Kompetisi AS dan Tiongkok masih jadi tantangan.

Diprediksi Lebih Baik, Ini Tantangan Ekonomi RI Tahun 2022 Shutterstock/Miha Creative

by Suheriadi

07 October 2021

Follow Fortune Indonesia untuk mendapatkan informasi terkini. Klik untuk follow WhatsApp Channel & Google News

Jakarta, FORTUNE - Pertumbuhan ekonomi Indonesia pada tahun 2022 diprediksi akan lebih baik dari tahun ini. Meski demikian, masih terdapat beberapa tantangan ekonomi yang akan dihadapi kedepan. 

Hal tersebut disampaikan Ekonom Senior Raden Pardede dalam acara Indonesia Knowledge Forum X 2021 'Towards BUSINESS REBOUND: Accelerate Economic Recovery through Knowledge' yang diselenggarakan BCA. 

Dalam paparannya Raden mengungkapkan, lembaga internasional memprediksi ekonomi Indonesia di tahun 2021 akan tumbuh sekitar 3,5 persen hingga 4,4 persen. Sementara itu di tahun 2022 ekonomi RI akan tumbuh sekitar 4,8 persen hingga 5,2 persen. 

"Kita lihat kuartal empat kelihatannya akan positif begitu juga peryumbuhan ekonomi di tahun depan lebih baik dari tahun ini," kata Raden melalui video conference di Jakarta, Kamis 7 Oktober 2021. 

Kompetisi AS-Tiongkok

Raden mengungkapkan, tantangan kedepan lebih kepada global yakni persaingan Amerika Serikat (AS) dan Tiongkok. Menurutnya, hubungan antara AS dan Tiongkok saat ini berada pada titik terburuk dan situasi itu tampaknya belum akan berubah di akhir tahun 2021 hingga 2022. 

Raden menambahkan, hal tersebut tentunya akan berpengaruh terhadap hubungan politik negara lainnya termasuk Indonesia. 

"Tantangan global adalah kompetisi Tiongkok dan US. Itu masih terus berlangsung meski masih ada masalah, Tiongkok masih bisa mengancam," kata Raden. 

Dirinya juga menyebut hubungan AS dan Tiongkok sebagai "perang dingin" baru. Dirinya juga mengibaratkan kompetisi tersebut seperti thucydides trap kerajaan Yunani.

Tapering terus diwaspadai

Raden juga menambahkan, pengurangan stimulus moneter atau tapering off dari Bank Sentral ASThe Fed harus terus diwaspadai kedepan. Meski tak begitu berdampak signifikan ke Indonesia, menurutnya hal tersebut harus terus dicermati. 

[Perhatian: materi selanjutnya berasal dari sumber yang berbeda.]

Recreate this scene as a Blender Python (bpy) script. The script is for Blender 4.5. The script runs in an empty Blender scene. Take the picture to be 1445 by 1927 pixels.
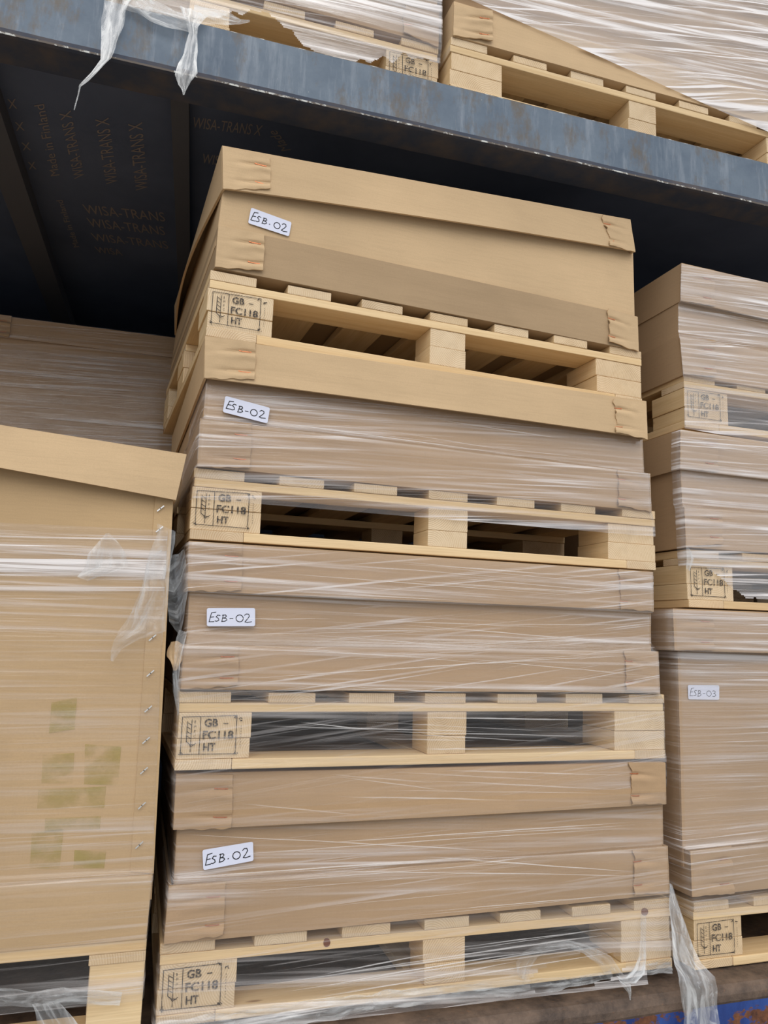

"Tapering itu adalah pengetatan, kalau dilihat likuiditas akan lebih rendah dan ketat bunga akan naik," kata Raden. 

Raden juga menyatakan, suku bunga Amerika Serikat dengan Indonesia masih memiliki rentang perbedaannya yang besar sekitar 7,5 persen hingga 8 persen. Sehingga Pemerintah Indonesia tidak perlu buru-buru menaikkan suku bunga.